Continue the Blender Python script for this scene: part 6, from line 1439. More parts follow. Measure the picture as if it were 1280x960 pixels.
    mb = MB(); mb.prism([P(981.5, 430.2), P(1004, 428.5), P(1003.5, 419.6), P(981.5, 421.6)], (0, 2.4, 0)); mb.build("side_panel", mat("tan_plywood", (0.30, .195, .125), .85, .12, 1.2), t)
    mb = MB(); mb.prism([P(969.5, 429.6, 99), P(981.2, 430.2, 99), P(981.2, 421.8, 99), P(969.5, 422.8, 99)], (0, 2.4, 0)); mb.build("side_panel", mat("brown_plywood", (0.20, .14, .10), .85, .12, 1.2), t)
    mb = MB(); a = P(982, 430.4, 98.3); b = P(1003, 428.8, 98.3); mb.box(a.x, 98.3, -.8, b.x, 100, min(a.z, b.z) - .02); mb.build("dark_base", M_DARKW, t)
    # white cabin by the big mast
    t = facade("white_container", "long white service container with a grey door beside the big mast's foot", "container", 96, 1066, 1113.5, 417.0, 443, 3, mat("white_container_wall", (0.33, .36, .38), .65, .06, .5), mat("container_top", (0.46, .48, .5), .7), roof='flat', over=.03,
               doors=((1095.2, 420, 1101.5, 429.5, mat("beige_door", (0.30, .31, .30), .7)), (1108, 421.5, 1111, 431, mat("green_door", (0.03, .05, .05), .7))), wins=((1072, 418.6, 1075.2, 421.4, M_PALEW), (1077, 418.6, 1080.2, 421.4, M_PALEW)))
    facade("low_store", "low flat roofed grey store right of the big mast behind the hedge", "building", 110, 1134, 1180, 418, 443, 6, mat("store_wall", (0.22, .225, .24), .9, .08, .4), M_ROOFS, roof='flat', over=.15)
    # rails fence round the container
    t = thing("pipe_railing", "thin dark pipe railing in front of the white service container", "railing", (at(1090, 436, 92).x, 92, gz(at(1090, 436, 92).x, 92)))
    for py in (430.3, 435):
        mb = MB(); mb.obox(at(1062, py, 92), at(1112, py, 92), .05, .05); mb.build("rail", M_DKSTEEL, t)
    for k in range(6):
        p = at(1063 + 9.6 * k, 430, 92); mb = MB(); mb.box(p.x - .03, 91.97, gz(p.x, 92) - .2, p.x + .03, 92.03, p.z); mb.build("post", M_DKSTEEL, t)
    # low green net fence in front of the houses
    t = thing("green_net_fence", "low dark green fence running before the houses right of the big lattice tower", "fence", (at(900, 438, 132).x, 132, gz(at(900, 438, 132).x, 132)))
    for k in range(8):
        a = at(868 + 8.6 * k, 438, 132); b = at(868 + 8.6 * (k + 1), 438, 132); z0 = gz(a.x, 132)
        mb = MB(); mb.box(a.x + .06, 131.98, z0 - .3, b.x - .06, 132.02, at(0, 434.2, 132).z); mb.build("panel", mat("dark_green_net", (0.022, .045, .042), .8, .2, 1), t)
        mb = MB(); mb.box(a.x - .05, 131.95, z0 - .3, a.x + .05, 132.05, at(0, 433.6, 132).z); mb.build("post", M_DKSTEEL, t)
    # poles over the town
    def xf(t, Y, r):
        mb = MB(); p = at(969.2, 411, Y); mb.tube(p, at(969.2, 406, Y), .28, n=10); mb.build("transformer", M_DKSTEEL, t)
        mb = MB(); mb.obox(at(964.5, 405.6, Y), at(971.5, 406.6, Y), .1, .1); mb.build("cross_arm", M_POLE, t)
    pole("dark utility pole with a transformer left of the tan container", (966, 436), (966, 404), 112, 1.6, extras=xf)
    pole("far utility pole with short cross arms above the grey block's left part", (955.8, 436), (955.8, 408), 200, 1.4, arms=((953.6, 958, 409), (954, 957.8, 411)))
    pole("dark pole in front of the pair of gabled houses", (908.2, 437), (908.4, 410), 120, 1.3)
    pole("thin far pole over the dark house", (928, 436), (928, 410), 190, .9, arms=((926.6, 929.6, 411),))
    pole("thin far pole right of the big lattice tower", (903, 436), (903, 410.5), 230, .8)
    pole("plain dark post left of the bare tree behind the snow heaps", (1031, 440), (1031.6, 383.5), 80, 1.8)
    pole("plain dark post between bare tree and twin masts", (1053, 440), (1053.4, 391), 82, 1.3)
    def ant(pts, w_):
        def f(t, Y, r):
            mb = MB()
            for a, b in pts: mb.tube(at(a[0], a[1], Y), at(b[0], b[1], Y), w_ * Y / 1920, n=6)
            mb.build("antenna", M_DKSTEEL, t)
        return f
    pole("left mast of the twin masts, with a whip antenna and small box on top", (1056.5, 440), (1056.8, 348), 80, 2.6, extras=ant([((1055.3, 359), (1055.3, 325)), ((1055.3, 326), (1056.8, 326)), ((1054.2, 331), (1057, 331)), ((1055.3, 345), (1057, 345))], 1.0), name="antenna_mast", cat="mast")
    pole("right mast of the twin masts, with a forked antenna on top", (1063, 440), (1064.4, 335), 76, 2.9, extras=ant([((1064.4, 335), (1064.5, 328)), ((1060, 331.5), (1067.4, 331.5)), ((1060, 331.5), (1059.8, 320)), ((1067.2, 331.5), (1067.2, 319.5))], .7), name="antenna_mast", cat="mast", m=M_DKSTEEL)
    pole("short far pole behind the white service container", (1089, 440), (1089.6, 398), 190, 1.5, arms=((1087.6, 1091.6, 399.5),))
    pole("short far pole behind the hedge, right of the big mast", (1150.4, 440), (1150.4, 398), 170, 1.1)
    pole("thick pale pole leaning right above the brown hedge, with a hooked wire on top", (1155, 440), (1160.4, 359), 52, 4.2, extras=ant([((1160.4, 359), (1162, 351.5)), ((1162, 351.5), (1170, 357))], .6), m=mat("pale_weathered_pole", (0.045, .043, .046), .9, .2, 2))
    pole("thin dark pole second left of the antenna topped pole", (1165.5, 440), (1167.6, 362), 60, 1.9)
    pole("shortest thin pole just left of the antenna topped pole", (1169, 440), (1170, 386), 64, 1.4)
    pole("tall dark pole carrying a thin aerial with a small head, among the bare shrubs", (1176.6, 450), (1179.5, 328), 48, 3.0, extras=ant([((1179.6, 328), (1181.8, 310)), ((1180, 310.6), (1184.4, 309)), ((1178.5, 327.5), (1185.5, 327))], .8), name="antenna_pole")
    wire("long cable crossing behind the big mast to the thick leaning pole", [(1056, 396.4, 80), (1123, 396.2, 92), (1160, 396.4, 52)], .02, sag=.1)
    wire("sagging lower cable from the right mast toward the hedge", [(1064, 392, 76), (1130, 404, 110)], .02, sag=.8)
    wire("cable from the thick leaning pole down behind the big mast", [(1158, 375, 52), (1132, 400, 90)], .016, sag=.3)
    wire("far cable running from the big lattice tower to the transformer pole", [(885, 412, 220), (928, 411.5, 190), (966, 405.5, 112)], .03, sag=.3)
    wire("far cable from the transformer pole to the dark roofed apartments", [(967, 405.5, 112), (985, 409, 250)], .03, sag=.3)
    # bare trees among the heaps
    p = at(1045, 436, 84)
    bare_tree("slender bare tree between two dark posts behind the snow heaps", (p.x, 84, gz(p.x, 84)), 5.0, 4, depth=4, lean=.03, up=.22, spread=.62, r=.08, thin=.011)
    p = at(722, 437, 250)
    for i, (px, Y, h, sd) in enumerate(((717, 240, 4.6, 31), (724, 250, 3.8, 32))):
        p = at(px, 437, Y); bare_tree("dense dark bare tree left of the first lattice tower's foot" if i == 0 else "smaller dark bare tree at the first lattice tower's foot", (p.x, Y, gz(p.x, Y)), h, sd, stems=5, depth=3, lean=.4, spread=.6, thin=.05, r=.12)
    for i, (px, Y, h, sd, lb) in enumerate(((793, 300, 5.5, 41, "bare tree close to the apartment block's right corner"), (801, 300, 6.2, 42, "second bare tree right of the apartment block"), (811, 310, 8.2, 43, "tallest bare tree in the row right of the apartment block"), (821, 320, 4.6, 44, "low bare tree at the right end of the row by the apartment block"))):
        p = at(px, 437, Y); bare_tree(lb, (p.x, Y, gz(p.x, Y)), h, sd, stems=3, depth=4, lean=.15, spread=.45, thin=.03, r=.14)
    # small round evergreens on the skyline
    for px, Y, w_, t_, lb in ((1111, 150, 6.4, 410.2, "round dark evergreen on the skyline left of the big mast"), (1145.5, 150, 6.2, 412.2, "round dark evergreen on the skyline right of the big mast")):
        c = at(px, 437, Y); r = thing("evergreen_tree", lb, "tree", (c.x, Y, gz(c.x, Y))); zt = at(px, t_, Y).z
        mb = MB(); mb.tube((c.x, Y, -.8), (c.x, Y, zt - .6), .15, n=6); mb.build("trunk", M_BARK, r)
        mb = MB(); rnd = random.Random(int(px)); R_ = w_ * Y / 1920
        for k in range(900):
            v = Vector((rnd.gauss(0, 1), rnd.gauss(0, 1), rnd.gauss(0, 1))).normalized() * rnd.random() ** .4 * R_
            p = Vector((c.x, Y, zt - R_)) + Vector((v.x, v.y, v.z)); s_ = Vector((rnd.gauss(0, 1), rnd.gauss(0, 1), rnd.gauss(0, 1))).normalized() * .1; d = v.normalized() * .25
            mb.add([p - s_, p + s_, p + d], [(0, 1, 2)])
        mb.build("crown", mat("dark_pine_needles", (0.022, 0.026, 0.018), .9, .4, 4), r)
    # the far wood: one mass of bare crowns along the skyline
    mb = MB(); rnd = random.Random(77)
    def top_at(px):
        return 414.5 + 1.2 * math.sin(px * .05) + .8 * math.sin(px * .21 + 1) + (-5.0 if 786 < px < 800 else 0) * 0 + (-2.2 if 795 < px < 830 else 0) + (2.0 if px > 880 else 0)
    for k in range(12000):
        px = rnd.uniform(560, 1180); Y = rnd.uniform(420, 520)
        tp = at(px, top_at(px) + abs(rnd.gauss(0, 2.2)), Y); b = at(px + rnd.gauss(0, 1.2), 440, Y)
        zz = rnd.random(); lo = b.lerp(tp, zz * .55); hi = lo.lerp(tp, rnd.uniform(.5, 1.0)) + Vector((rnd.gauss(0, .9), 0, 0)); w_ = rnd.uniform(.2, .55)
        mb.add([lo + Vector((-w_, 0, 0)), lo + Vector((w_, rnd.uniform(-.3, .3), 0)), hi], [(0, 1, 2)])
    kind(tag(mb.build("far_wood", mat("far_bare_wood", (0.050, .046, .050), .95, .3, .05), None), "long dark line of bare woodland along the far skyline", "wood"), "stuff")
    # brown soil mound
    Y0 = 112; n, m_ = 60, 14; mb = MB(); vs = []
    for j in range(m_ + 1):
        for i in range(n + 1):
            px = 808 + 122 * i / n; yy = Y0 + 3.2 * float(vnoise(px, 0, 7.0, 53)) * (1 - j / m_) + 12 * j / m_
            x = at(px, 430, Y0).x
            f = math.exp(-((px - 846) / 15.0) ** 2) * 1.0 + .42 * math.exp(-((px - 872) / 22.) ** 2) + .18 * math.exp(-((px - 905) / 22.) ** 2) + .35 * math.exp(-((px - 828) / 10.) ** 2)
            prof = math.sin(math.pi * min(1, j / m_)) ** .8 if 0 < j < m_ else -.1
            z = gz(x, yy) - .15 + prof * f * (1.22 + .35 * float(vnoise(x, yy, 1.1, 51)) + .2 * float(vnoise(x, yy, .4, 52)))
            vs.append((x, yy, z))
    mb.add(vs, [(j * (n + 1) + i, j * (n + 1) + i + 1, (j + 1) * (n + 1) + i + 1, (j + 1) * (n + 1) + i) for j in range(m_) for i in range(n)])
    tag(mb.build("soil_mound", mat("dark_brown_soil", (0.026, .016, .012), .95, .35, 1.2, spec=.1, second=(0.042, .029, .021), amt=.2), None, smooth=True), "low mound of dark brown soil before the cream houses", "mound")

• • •

Your instructions:
Each line above that includes "from" should be shown.

Task answer:
Continue the Blender Python script for this scene: part 6, from line 1439. More parts follow. Measure the picture as if it were 1280x960 pixels.
    wire("sagging lower cable from the right mast toward the hedge", [(1064, 392, 76), (1130, 404, 110)], .02, sag=.8)
    wire("cable from the thick leaning pole down behind the big mast", [(1158, 375, 52), (1132, 400, 90)], .016, sag=.3)
    wire("far cable running from the big lattice tower to the transformer pole", [(885, 412, 220), (928, 411.5, 190), (966, 405.5, 112)], .03, sag=.3)
    wire("far cable from the transformer pole to the dark roofed apartments", [(967, 405.5, 112), (985, 409, 250)], .03, sag=.3)